L A GUERRA Y EL POTAJE
Si Solón fue el gran legislador de Atenas, Licurgo lo fue de Esparta, la otra gran ciudad de la Grecia antigua. Sobre su vida apenas sabemos nada e incluso algunos sospechan que en realidad no existió. En cualquier caso, haya sido su figura la de un personaje mítico o la de uno real, lo cierto es que a él se le atribuye la creación de una legislación para Esparta, a la cual dotó de una Constitución que presentaba una fórmula mixta de gobierno donde se intentaban conciliar los intereses de los reyes con los de la oligarquía y los del pueblo.

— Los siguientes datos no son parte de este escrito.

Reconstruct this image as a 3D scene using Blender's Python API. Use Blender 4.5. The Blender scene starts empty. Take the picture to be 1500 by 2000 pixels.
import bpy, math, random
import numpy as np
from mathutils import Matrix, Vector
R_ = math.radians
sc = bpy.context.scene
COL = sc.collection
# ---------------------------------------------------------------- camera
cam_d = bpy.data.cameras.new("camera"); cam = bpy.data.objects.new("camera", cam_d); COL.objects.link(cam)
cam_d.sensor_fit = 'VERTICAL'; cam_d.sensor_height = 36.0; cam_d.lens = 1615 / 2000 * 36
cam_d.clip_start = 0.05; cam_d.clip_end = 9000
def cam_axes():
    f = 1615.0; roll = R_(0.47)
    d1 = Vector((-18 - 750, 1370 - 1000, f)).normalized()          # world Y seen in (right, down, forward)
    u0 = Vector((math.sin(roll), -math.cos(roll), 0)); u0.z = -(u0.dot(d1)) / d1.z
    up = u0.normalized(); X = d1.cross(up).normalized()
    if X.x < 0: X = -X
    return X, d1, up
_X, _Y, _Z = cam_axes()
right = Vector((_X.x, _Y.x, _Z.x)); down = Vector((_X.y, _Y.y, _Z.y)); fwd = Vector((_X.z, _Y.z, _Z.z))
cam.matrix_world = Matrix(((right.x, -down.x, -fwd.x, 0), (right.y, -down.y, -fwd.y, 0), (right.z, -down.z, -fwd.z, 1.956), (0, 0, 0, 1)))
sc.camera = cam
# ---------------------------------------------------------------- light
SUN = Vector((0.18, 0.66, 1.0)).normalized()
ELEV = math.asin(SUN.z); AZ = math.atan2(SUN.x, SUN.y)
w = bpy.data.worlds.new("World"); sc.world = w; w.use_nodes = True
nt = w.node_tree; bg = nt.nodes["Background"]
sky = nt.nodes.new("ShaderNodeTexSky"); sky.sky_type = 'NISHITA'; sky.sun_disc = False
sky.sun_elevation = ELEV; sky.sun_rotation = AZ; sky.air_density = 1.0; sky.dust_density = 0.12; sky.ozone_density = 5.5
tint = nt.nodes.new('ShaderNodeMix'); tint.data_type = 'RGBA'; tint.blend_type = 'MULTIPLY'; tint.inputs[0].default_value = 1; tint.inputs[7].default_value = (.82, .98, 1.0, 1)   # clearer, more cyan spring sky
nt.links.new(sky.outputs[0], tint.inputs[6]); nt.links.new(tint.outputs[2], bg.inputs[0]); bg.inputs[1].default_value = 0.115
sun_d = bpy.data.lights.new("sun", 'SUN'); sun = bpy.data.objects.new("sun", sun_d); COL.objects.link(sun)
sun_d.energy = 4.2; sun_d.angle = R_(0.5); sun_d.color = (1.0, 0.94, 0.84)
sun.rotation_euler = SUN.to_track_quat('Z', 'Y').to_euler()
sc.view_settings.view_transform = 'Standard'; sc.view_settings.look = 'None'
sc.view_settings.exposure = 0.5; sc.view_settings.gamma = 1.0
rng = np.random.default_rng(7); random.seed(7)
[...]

Las leyes que Licurgo legó a su patria no estaban escritas, pero no por eso fueron olvidadas. Según parece, uno de los aspectos más característicos de estas leyes era que anteponían el sacrificio, la disciplina militar y el patriotismo por encima de cualquier otra cosa. Hasta la edad de treinta años los espartanos pasaban la vida guerreando o entrenándose para la guerra. Los valores que se les inculcaban eran los de la virilidad, la lealtad y el servicio a la patria. Se cuenta que cuando los jóvenes partían a la guerra, sus madres les decían: «Regresa con tu escudo o sobre tu escudo», dándoles a entender que sólo había dos maneras de retornar dignamente a casa: o victorioso con el escudo en la mano o muerto sobre su escudo. Por lo demás, la disciplina, la austeridad y el ascetismo eran extensibles en Esparta a casi todos los ámbitos de la vida. Y el interés privado debía supeditarse siempre al interés público. Así, por ejemplo, con vistas a favorecer la cohesión social, los ciudadanos varones estaban obligados a adherirse a una sociedad gastronómica donde aprendían desde jóvenes a moderar su apetito. El plato típico que no faltaba nunca en sus mesas era una especie de sopa negra hecha de vísceras y sangre de cerdo, un potaje tan poco suculento que dio lugar a que en las restantes ciudades de Grecia se burlaran de ellos diciendo que si los espartanos resultaban ser tan valientes y aguerridos era debido a que cualquiera preferiría morir en la guerra antes que seguir alimentándose con semejante bazofia.